You know why? Because, all too often, characters with disabilities appear in pop media as one-dimensional fictional entities, lazily "developed" by having what I call compensatory strengths. Such compensatory strengths are supposed to sort of narratively cancel out the characters' disabilities, but this never happens. In fact, the compensatory gifts just highlight the characters' disabilities even more so that the characters, instead of being well-rounded, interesting individuals, end up being portrayed solely in terms of their disabilities.
To get an idea of what I'm talking about with compensatory gifts, look at a few characters from comics and movies. The X-Men's
Professor Xavier, who has mobility impairments requiring the use of an electric wheelchair, "compensates" by having a mutation that allows him to basically move mentally among all the mutants on the globe. Another comic superhero,
Daredevil, gets blinded by radioactive waste, but conveniently compensates by developing his non-sight senses to superhuman levels. Another character with blindness, from the movies this time, is Ivy, protagonist of M. Night Shyamalan's 2004 movie
The Village, who is blind, but somehow sees the goodness in people instead. As you can see, in each of these cases, the characters' super abilities are directly tied to their disabilities. In fact, their super abilities all offer workarounds for their disabilities, effectively canceling out the characters' disabilities.
In an especially egregious example of compensatory endowment,
Daphne from
Heroes has the power of superspeed. Somehow her zippiness "compensates for" and overrides her cerebral palsy, which is a disability so shameful that, when she loses her speed and has to go back to wearing leg braces [THE HORROR!] and using crutches [OH WOE!] in 3.10,
"The Eclipse, Part I," she hides from the entire world in ignominy. In Heroes, Daphne's CP is equated with tragedy, limitation, reclusivity, sadness and rejection. Her compensatory gift, super speed, provides her with glamour, adventure, riches and happiness. Yet, though she may seem to have some interesting contrast between her past, disabled self and her current, speedy self, she really doesn't.

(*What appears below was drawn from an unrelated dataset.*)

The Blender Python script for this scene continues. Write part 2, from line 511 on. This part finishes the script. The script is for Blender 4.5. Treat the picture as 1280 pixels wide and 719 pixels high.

Heroes, like all other lazy pieces of pop culture artwork that use the trope of compensatory strengths, shows no interest in exploring the psychological flux that might realistically go along with great strengths in one area and great deficits in another. Nope, Heroes just wants to make a dramatically compelling character, so it gives Daphne a tragically crippled [I'm using this word because you can see the show thinking it] past. Wow. That's so deep.
What the lazy shorthand of compensatory endowment ignores is the simple reality of actual people with actual disabilities, to wit: Amazingly enough, people with disabilities don't necessarily go around bemoaning the fact that they have disabilities. In fact, people with disabilities are much more likely to bemoan the ignorance, stupidity and inaccessibility of people and institutions. Some people with disabilities even accept that they have disabilities and, instead of "overcoming" them or "compensating" for them, accept their disabilities as a fact of life and go on about their business. And, stupendously enough, when you take a look at the types of lives that people with disabilities are living, they're not, at base, fundamentally different from the lives of people without disabilities [although people with disabilities do daily battle with ableist people and institutions that may not be apparent to people without disabilities].
Ya know -- sometimes characters with disabilities are just your average, normal, run-of-the-mill people who DON'T feel the need for pity-based super-endowments given to them by lazy, paternalistic, condescending creators to soothe the supposed horrid angst that characters with disabilities have over not being people without disabilities. Newsflash to dipshits: Creating a disabled character with a "compensatory" ability is not inspiring, unusual, original or desirable. By making a character's notable traits the narrative inverse of his or her disability, you still end up defining the character by his or her disability, and that is a dehumanizing, reductionist simplification demonstrating only your limited, shallow imagination and your inability to see people with disabilities as people first.